Written problem:
Take the data that follows and retype it word for word.

[Scenes as source code]
* * * *

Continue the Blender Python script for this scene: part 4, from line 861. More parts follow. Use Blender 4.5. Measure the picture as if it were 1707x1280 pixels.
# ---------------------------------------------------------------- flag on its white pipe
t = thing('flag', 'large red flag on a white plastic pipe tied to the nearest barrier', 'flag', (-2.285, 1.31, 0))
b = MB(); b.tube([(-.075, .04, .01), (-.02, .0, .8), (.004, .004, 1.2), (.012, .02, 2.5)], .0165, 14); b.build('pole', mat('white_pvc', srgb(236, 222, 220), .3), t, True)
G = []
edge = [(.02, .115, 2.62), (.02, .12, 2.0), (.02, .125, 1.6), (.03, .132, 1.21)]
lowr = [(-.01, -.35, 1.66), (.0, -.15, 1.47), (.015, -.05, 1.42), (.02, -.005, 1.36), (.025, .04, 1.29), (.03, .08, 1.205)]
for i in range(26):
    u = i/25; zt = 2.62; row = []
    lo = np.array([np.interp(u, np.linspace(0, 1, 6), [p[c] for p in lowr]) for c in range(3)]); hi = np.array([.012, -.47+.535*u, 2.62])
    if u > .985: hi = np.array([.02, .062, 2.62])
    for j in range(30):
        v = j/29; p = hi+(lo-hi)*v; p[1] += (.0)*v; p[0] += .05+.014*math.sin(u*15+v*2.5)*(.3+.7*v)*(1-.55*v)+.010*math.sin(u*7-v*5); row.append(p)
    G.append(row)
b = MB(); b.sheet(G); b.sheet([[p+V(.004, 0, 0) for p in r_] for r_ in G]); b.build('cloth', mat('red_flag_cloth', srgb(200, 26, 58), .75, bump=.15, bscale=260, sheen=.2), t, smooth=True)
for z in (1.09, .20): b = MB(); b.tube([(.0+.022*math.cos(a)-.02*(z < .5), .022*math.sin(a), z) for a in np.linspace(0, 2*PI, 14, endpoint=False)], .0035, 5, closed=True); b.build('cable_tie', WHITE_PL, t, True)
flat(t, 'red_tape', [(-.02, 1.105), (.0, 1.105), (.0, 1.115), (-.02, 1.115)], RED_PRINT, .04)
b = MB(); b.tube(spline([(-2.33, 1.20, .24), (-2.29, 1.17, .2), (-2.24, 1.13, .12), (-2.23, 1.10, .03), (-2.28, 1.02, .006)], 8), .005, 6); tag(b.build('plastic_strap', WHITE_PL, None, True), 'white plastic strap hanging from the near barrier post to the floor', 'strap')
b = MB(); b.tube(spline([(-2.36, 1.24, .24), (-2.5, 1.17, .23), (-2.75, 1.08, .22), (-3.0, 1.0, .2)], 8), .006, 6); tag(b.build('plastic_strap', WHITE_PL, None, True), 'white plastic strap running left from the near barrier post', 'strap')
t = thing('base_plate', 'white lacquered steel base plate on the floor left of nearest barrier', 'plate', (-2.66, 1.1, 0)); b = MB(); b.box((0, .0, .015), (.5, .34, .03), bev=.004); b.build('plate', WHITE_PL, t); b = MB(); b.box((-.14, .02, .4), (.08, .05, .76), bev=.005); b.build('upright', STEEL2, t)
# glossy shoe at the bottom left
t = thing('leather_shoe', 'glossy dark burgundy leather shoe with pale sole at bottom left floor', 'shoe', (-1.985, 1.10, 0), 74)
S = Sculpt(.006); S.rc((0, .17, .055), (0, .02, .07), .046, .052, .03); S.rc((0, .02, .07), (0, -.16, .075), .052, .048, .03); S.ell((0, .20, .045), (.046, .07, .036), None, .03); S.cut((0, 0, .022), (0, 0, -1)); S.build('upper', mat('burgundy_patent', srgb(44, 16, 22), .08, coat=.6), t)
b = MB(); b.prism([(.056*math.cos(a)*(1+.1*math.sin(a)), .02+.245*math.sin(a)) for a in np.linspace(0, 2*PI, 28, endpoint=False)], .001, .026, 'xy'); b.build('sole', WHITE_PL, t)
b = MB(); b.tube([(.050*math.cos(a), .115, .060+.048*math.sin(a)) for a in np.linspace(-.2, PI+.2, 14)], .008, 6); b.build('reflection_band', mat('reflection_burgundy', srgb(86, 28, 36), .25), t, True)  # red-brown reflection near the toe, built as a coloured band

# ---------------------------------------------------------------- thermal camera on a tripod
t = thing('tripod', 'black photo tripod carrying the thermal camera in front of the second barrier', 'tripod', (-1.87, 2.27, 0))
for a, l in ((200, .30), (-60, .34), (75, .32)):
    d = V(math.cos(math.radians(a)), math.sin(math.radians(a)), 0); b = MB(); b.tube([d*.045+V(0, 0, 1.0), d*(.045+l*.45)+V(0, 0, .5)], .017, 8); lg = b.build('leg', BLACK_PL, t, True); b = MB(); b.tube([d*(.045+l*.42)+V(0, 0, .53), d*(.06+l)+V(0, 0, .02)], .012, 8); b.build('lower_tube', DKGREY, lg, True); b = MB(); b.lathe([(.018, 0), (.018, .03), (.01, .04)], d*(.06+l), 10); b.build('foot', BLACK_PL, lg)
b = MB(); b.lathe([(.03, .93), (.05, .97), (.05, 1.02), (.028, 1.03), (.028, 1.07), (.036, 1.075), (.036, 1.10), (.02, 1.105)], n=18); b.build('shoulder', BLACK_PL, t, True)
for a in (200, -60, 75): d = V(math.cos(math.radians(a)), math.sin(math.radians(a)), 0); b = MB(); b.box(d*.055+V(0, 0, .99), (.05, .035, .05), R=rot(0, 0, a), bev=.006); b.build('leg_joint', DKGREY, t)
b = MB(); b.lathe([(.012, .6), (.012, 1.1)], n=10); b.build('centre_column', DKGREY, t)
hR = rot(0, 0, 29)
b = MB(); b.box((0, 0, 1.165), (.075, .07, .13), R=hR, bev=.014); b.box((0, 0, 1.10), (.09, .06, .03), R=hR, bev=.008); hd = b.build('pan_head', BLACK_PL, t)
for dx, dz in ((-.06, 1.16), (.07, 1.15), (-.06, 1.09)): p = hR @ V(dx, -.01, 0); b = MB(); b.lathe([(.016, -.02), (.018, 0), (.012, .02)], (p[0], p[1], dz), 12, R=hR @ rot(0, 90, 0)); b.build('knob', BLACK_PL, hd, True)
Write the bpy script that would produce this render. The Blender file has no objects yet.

* * * *

Exercise solution:
Continue the Blender Python script for this scene: part 4, from line 861. More parts follow. Use Blender 4.5. Measure the picture as if it were 1707x1280 pixels.
# ---------------------------------------------------------------- flag on its white pipe
t = thing('flag', 'large red flag on a white plastic pipe tied to the nearest barrier', 'flag', (-2.285, 1.31, 0))
b = MB(); b.tube([(-.075, .04, .01), (-.02, .0, .8), (.004, .004, 1.2), (.012, .02, 2.5)], .0165, 14); b.build('pole', mat('white_pvc', srgb(236, 222, 220), .3), t, True)
G = []
edge = [(.02, .115, 2.62), (.02, .12, 2.0), (.02, .125, 1.6), (.03, .132, 1.21)]
lowr = [(-.01, -.35, 1.66), (.0, -.15, 1.47), (.015, -.05, 1.42), (.02, -.005, 1.36), (.025, .04, 1.29), (.03, .08, 1.205)]
for i in range(26):
    u = i/25; zt = 2.62; row = []
    lo = np.array([np.interp(u, np.linspace(0, 1, 6), [p[c] for p in lowr]) for c in range(3)]); hi = np.array([.012, -.47+.535*u, 2.62])
    if u > .985: hi = np.array([.02, .062, 2.62])
    for j in range(30):
        v = j/29; p = hi+(lo-hi)*v; p[1] += (.0)*v; p[0] += .05+.014*math.sin(u*15+v*2.5)*(.3+.7*v)*(1-.55*v)+.010*math.sin(u*7-v*5); row.append(p)
    G.append(row)
b = MB(); b.sheet(G); b.sheet([[p+V(.004, 0, 0) for p in r_] for r_ in G]); b.build('cloth', mat('red_flag_cloth', srgb(200, 26, 58), .75, bump=.15, bscale=260, sheen=.2), t, smooth=True)
for z in (1.09, .20): b = MB(); b.tube([(.0+.022*math.cos(a)-.02*(z < .5), .022*math.sin(a), z) for a in np.linspace(0, 2*PI, 14, endpoint=False)], .0035, 5, closed=True); b.build('cable_tie', WHITE_PL, t, True)
flat(t, 'red_tape', [(-.02, 1.105), (.0, 1.105), (.0, 1.115), (-.02, 1.115)], RED_PRINT, .04)
b = MB(); b.tube(spline([(-2.33, 1.20, .24), (-2.29, 1.17, .2), (-2.24, 1.13, .12), (-2.23, 1.10, .03), (-2.28, 1.02, .006)], 8), .005, 6); tag(b.build('plastic_strap', WHITE_PL, None, True), 'white plastic strap hanging from the near barrier post to the floor', 'strap')
b = MB(); b.tube(spline([(-2.36, 1.24, .24), (-2.5, 1.17, .23), (-2.75, 1.08, .22), (-3.0, 1.0, .2)], 8), .006, 6); tag(b.build('plastic_strap', WHITE_PL, None, True), 'white plastic strap running left from the near barrier post', 'strap')
t = thing('base_plate', 'white lacquered steel base plate on the floor left of nearest barrier', 'plate', (-2.66, 1.1, 0)); b = MB(); b.box((0, .0, .015), (.5, .34, .03), bev=.004); b.build('plate', WHITE_PL, t); b = MB(); b.box((-.14, .02, .4), (.08, .05, .76), bev=.005); b.build('upright', STEEL2, t)
# glossy shoe at the bottom left
t = thing('leather_shoe', 'glossy dark burgundy leather shoe with pale sole at bottom left floor', 'shoe', (-1.985, 1.10, 0), 74)
S = Sculpt(.006); S.rc((0, .17, .055), (0, .02, .07), .046, .052, .03); S.rc((0, .02, .07), (0, -.16, .075), .052, .048, .03); S.ell((0, .20, .045), (.046, .07, .036), None, .03); S.cut((0, 0, .022), (0, 0, -1)); S.build('upper', mat('burgundy_patent', srgb(44, 16, 22), .08, coat=.6), t)
b = MB(); b.prism([(.056*math.cos(a)*(1+.1*math.sin(a)), .02+.245*math.sin(a)) for a in np.linspace(0, 2*PI, 28, endpoint=False)], .001, .026, 'xy'); b.build('sole', WHITE_PL, t)
b = MB(); b.tube([(.050*math.cos(a), .115, .060+.048*math.sin(a)) for a in np.linspace(-.2, PI+.2, 14)], .008, 6); b.build('reflection_band', mat('reflection_burgundy', srgb(86, 28, 36), .25), t, True)  # red-brown reflection near the toe, built as a coloured band

# ---------------------------------------------------------------- thermal camera on a tripod
t = thing('tripod', 'black photo tripod carrying the thermal camera in front of the second barrier', 'tripod', (-1.87, 2.27, 0))
for a, l in ((200, .30), (-60, .34), (75, .32)):
    d = V(math.cos(math.radians(a)), math.sin(math.radians(a)), 0); b = MB(); b.tube([d*.045+V(0, 0, 1.0), d*(.045+l*.45)+V(0, 0, .5)], .017, 8); lg = b.build('leg', BLACK_PL, t, True); b = MB(); b.tube([d*(.045+l*.42)+V(0, 0, .53), d*(.06+l)+V(0, 0, .02)], .012, 8); b.build('lower_tube', DKGREY, lg, True); b = MB(); b.lathe([(.018, 0), (.018, .03), (.01, .04)], d*(.06+l), 10); b.build('foot', BLACK_PL, lg)
b = MB(); b.lathe([(.03, .93), (.05, .97), (.05, 1.02), (.028, 1.03), (.028, 1.07), (.036, 1.075), (.036, 1.10), (.02, 1.105)], n=18); b.build('shoulder', BLACK_PL, t, True)
for a in (200, -60, 75): d = V(math.cos(math.radians(a)), math.sin(math.radians(a)), 0); b = MB(); b.box(d*.055+V(0, 0, .99), (.05, .035, .05), R=rot(0, 0, a), bev=.006); b.build('leg_joint', DKGREY, t)
b = MB(); b.lathe([(.012, .6), (.012, 1.1)], n=10); b.build('centre_column', DKGREY, t)
hR = rot(0, 0, 29)
b = MB(); b.box((0, 0, 1.165), (.075, .07, .13), R=hR, bev=.014); b.box((0, 0, 1.10), (.09, .06, .03), R=hR, bev=.008); hd = b.build('pan_head', BLACK_PL, t)
for dx, dz in ((-.06, 1.16), (.07, 1.15), (-.06, 1.09)): p = hR @ V(dx, -.01, 0); b = MB(); b.lathe([(.016, -.02), (.018, 0), (.012, .02)], (p[0], p[1], dz), 12, R=hR @ rot(0, 90, 0)); b.build('knob', BLACK_PL, hd, True)
Write the bpy script that would produce this render. The Blender file has no objects yet.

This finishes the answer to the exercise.